LITTLE BITS OF NEWS.
The Pension Office estimates, according to a correspondent of the Public Ledger, that the last soldier of the Civil War will die in 1955. This estimate is in accordance with the results obtained by students of vital statistics. A veteran who survives until 1955 will have lived 90 years after the close of the war. The last veteran of the war of 1812 died in New York a few years ago, after having lived more than 90 years after the close of that war, while the last soldier of the Revolutionary war lived 86 years after peace was declared.
The United States last year imported 153,000,000 pounds of cocoa, the greatest amount on record.
Coffee from the region around Oaxaca, Central Mexico, is said by experts to compare with the best Java.
Olive oil produced in Austria last year totaled 1,609,064 gallons, while the output in 1911 and 1910 was 1,956,921 and 820,787 gallons, respectively.
Honduras has one central university, located at Tegucigalpa, and five normal schools, at Tegucigalpa, San Pedro Sula, Santa Rosa, Comayagua and Santa Barbara. Over these the Minister of Public Instruction at Tegucigalpa, the capital, has direct control.
Reference has been made to the word cyclone as applied to the storms in the West. We are told by authorities that a cyclone sweeps over hundreds of miles of sea or shore, while a tornado, although having the same whirling motion, is never wider than a mile. The Omaha storm, while destroying a territory 24 blocks in length, confined itself to a width of only about two blocks. Had it been a cyclone of equal strength, we are informed, nothing of the Omaha section would have escaped destruction.

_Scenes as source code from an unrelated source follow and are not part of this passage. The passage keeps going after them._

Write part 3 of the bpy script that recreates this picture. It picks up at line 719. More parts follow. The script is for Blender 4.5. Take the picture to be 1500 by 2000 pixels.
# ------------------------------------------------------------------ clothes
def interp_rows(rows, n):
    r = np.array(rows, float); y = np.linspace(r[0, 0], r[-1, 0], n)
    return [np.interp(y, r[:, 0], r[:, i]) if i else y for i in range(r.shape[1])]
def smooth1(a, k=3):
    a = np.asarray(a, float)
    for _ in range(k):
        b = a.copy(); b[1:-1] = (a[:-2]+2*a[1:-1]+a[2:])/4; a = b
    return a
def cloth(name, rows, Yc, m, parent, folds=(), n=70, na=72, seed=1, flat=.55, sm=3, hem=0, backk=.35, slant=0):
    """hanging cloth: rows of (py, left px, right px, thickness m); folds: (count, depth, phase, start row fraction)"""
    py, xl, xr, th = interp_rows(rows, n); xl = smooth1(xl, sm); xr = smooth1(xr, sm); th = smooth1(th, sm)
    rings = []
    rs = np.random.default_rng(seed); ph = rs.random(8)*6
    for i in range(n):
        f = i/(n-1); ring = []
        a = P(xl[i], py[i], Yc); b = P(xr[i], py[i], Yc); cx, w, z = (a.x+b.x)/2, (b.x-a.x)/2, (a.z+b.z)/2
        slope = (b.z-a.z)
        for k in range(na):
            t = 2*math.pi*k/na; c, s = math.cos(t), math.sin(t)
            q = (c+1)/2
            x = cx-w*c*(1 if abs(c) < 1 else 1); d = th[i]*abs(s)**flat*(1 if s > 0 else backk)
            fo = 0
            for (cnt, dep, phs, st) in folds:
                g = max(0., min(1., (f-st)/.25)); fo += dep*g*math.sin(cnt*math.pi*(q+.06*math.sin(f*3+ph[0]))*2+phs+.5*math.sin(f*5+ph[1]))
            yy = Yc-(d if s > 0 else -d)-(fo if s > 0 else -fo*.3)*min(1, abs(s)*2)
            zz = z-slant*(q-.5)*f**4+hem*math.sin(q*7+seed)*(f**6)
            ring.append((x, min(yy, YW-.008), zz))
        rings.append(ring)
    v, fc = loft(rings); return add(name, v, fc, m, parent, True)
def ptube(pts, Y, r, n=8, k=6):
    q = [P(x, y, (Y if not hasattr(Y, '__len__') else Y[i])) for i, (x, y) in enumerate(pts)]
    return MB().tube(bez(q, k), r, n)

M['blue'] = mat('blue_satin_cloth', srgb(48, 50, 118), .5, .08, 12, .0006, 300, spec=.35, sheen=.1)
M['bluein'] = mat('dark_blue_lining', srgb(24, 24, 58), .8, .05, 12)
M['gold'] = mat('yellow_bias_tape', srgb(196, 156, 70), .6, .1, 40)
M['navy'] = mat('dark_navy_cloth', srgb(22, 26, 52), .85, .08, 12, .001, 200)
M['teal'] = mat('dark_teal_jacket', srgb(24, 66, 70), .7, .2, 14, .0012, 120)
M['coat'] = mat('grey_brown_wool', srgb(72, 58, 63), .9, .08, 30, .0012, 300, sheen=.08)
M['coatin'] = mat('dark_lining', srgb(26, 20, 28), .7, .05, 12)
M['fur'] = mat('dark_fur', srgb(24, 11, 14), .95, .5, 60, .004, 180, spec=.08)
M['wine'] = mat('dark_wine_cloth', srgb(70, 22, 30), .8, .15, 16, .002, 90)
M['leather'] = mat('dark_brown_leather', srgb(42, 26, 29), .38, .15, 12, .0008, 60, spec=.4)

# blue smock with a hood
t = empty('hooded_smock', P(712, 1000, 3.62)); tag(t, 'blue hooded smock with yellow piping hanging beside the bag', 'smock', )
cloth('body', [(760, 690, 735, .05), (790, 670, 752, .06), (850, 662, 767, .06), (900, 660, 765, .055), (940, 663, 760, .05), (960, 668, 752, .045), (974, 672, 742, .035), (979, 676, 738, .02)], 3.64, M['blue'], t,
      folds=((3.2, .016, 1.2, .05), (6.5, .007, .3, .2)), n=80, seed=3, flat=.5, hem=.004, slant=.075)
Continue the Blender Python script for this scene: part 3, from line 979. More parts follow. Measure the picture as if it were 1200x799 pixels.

The Cigar Manufacturers’ Association, of Tampa, Fla., proposes a plan, so says the Tobacco Leaf, to obtain legislation giving makers of clear Havana cigars the privilege of making their goods under the supervision of the Government. The plan is to have clear Havanas labeled as such by the Government and mixed and domestic goods to bear labels testifying to their “character.”